En el plano comunicacional, el Gobierno ha percibido que, pese a que las razones de la inflación son estructurales, hay un sector, sobre todo en los medios de comunicación, que le reclaman acciones directas e inmediatas. En este sentido, quedan en evidencia aquellos comunicadores que sólo criticaban al kirchnerismo por sus formas o por los resultados negativos que obtenían, pero que nada tenían para objetar en cuanto a las políticas de fondo, más allá de sus propias percepciones.

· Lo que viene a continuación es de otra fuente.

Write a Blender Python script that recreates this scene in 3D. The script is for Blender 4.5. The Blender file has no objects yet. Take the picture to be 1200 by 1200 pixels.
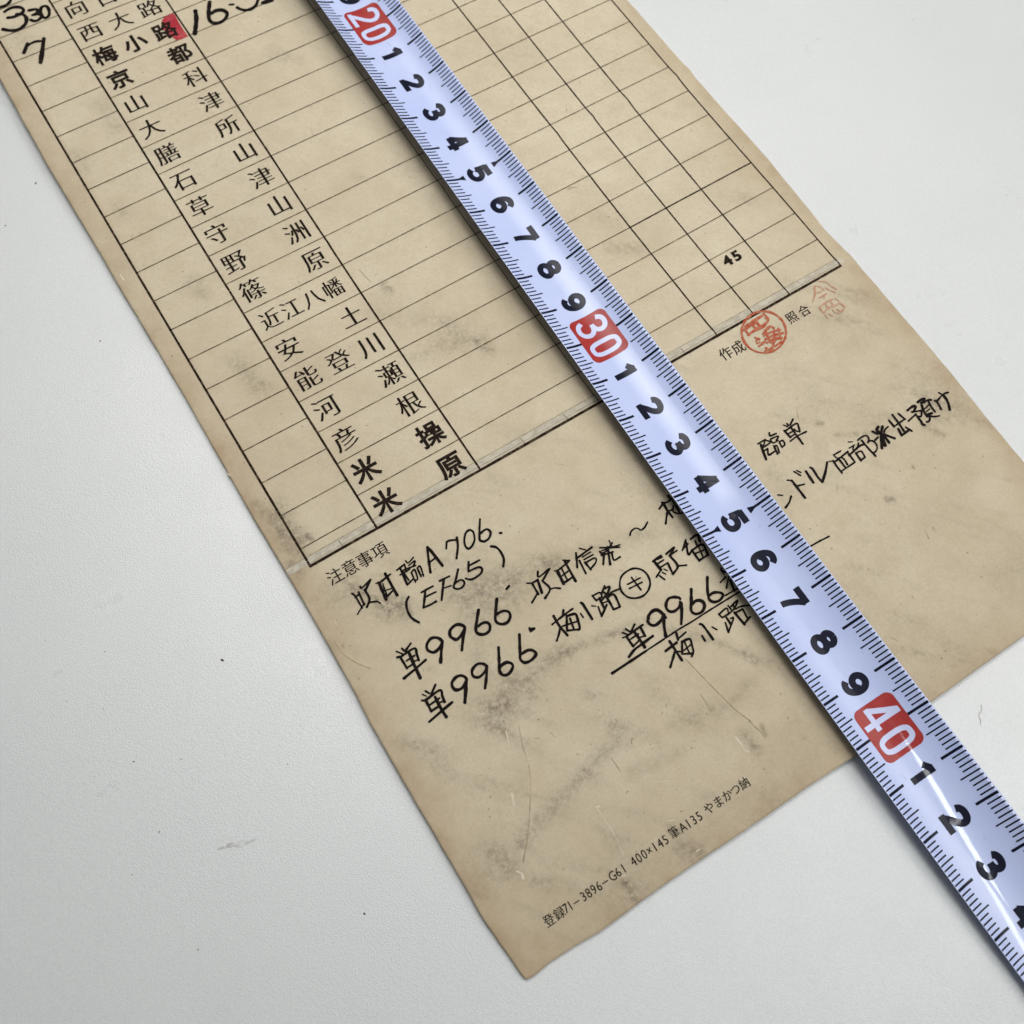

Es así como nos aturden en radio y televisión con conceptos como “formadores de precios”, “estructuras de costos”, “cadenas de valor”, “empresarios inescrupulosos” y toda la terminología habitual de Guillermo Moreno y compañía.
En su afán por atender ese frente de acción —que, permítame el Gobierno decirle, es un reclamo más de los medios que de los ciudadanos, quienes hasta ahora premian los primeros meses de gobierno con un 70% de aprobación a la gestión— ha lanzado el sistema electrónico de publicidad de precios argentinos (SEPA, una sigla digna del mejor kirchernismo) que obliga a los comercios a informar diariamente los precios de los productos de consumo masivo. Me cuesta comprender cómo este supuesto sistema de información transparente para los clientes pueda reemplazar las páginas enteras de diarios que los principales supermercados utilizan como publicidad para competir con sus rivales o hasta dónde llega el poder de control y sanción sobre empresarios que hacen uso de su libertad para comerciar, prevista en la Constitución Nacional. No obstante ello, es comprensible la necesidad de mostrar que el Gobierno toma medidas para contrarrestar la inflación, aunque, no tengo dudas, son pocos quienes en Cambiemos creen que este tipo de controles sirve para algo.
El Gobierno debería profundizar los temas de fondo que hasta ahora inició en la búsqueda de solucionar no sólo el problema de la inflación, sino también la flagrante distorsión en los precios relativos (tarifas, transporte) instrumentada por el kirchnerismo, la apertura de la economía (proceso que debe agilizarse), las nuevas relaciones con el mundo, la solución de los problemas con nuestros acreedores externos, la atracción de inversores tanto internos como externos, que, como en todo el mundo, claman por reglas de juego claras y estables para invertir, y no perder energías en convencer a quienes en realidad no pretendían un cambio profundo, sino que querían que el nuevo Gobierno ejerciera un kirchnerismo con buenos modales. Al parecer, hay muchos que aún se esfuerzan por vulnerar aquella máxima de Albert Einstein según la cual: “Si buscas resultados distintos, no hagas siempre lo mismo”.